The successful presidential contenders of the last 20 years have all used the VP slot to compensate for inexperience. George W. Bush, a virgin to Washington, added the experienced Dick Cheney to his ticket. Barack Obama, who hadn’t yet finished his first term as a senator, chose the long-serving Biden as his running mate. And Trump picked Pence, whose credentials as a conventional conservative Christian Republican, governor, and former congressman were a balance for Trump’s radically new and different political resume and persona. An incumbent president doesn’t need anyone to lend him an imprimatur of experience, and Trump’s popularity with the GOP base is such that no backlash from replacing Pence seems likely. Yet a Trump VP switch would be presented by the media as a sign of a campaign in freefall. And losing Pence might mean a marginal loss in Christian and stalwart Republican support that could outweigh any gains among women. Still, with word that Trump is looking to bring Corey Lewandowski back for his re-election campaign, anything is possible.

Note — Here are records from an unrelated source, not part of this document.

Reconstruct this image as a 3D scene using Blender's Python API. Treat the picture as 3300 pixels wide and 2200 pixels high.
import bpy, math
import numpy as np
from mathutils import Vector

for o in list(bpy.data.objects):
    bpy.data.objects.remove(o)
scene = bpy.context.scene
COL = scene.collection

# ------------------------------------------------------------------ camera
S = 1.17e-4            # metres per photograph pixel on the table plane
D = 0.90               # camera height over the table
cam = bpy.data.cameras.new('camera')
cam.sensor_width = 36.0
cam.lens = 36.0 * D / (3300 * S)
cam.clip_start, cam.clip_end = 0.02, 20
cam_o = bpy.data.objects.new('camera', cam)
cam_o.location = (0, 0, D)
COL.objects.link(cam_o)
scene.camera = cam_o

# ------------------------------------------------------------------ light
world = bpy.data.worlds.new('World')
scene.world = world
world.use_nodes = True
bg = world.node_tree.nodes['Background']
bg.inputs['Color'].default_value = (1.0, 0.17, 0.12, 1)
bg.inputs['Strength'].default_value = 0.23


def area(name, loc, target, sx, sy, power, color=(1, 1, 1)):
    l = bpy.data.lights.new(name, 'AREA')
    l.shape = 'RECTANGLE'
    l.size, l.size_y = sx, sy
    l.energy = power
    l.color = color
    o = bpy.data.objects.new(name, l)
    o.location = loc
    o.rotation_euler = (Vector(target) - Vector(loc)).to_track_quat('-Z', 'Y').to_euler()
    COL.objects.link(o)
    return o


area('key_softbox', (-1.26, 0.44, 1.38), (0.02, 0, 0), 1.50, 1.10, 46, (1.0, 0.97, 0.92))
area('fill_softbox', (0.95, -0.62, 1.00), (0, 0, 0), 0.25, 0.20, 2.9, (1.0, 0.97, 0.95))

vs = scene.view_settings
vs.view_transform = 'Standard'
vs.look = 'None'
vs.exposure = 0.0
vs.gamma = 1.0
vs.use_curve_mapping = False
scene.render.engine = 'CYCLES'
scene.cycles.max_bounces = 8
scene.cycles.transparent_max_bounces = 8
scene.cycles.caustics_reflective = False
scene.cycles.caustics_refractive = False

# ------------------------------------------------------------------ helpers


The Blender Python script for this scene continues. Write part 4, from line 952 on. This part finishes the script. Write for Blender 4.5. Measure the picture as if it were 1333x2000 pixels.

Biden doesn’t need a running mate with experience. He needs someone who can plausibly represent the future of the Democratic party and who could be sworn in as president in January 2025 — or earlier, if the country’s oldest president should die or become incapacitated in office. Biden has preemptively narrowed the search for his running mate and the Democrats’ 2024 nominee to women only. Was it wise to exclude half the population — including such diverse young Democrats as Pete Buttigieg and Cory Booker — from any consideration in this far-reaching decision right from the start? Biden is only thinking about November, but his voters will have to think about the November election four years from now as well, when Biden will turn 82. Do even the 24 percent of Democrats who are enthusiastic about Biden now imagine that he’ll be on the ballot in 2024? If not, what woman are they prepared to pre-elect today? She needs to have electoral credibility to help Biden here and now. But she also needs to have the focus and creativity to lead like Franklin Roosevelt or Harry Truman if this decade continues going the way it’s begun. And whomever the Democrats pick, even if victorious this year and in 2024, will have to face Republican populism for a long time. The Sanders wing of the party was confident it could do that. The Clinton-Biden, Schumer-Pelosi wing? Though it might yet win an election, it’s already losing the future.